In the confined space, I forced my head backwards and looked up. There above me, as though peering through a pipe, I could make out the round circle of the noontime sky. To my horror, it had turned from brilliant sunshine into a menacingly dark void. When we set out that morning, none of us had been aware that a serious storm was brewing. Now we were its victims.
The agitated waves were tossing me about like a scrap of buoyant balsa wood. In the scale of things, I knew the three of us were completely insignificant in that broad expanse of sea; only small flotsam. Or were we jetsam? I wasn’t sure.
I desperately needed to see what was happening. This I realized would take more strength than I feared I had. Submerged to where the water was sloshing under my chin, I studied the situation. I found that when a strong wave hit, I was pushed upward. Gearing for the next upsurge, I pulled with all my might and peered over the neck of the vest. What I then saw for the first time was the severity of our predicament. Beyond our debris there was only water. No land in sight. No other vessels of any kind.
It was too exhausting to hang on any longer and I let myself once again slip down into the inky, suffocating blackness. I remember being astonishingly clear headed wondering if the Japanese babysitter would wait for my parents to organize their rescue mission from the other side of the world. Yes, our little boys would have a good life with them in Minnesota. But, still ….
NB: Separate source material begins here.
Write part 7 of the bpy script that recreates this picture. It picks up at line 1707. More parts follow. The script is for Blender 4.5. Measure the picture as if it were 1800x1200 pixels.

Suddenly I heard a muffled sound. It came through the distorted layers of my sodden jacket and sounded like Gordon was shouting “ship”!!!Hope suddenly surged through me. Painstakingly I pulled myself upward with my fingertips and looked over the neck of the jacket. Yes, I could just make out a ship in the far distance. It, of course, could see us, couldn’t it? And, yes, it was turning in our direction, wasn’t it?